The Offering to Centeotl

During her last hours the victim sacrificed at the Xalaquia wore a ritual dress made from the fibres of the aloe, and with this garment the maize-god Centeotl was clothed. Robed in this he temporarily represented the earth-goddess, so that he might receive her sacrifice. The blood of victims was offered up to him in a vessel decorated with that brilliant and artistic feather-work which excited such admiration in the breasts of the connoisseurs and æsthetes of the Europe of the sixteenth century. Upon partaking of this blood-offering the deity emitted a groan so intense and terrifying that it has been left on record that such Spaniards as were present became panic-stricken. This ceremony was followed by another, the nitiçapoloa (tasting of the soil), which consisted in raising a little earth on one finger to the mouth and eating it.

As has been said, Centeotl the son has been confounded with Centeotl the mother, who is in reality the earth-mother Teteoinnan. Each of these deities had a teopan (temple) of his or her own, but they were closely allied as parent and child. But of the two, Centeotl the son was the more important. On the death of the sacrificed victim her skin was conveyed to the temple of Centeotl the son, and worn there in the succeeding ritual by the officiating priests. This gruesome dress is frequently depicted in the Aztec pinturas, where the skin of the hands, and in some instances the feet, of the victims can be seen dangling from the wrists and ankles of the priest.

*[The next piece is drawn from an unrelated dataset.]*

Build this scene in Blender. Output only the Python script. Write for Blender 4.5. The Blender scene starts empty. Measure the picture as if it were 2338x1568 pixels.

Importance of the Food-Gods

To the Mexicans the deities of most importance to the community as a whole were undoubtedly the food-gods. In their emergence from the hunting to the agricultural state of life, when they began to exist almost solely upon the fruits of the earth, the Mexicans were quick to recognise that the old deities of the chase, such as Mixcoatl, could not now avail them or succour them in the same manner as the guardians of the crops and fertilisers of the soil. Gradually we see these gods, then, advance in power and influence until at the time of the Spanish invasion we find them paramount. Even the terrible war-god himself had an agricultural significance, as we have pointed out. A distinct bargain with the food-gods can be clearly traced, and is none the less obvious because it was never written or codified. The covenant was as binding to the native mind as any made betwixt god and man in ancient Palestine, and included mutual assistance as well as provision for mere alimentary supply. In no mythology is the understanding between god and man so clearly defined as in the Nahuan, and in none is its operation better exemplified.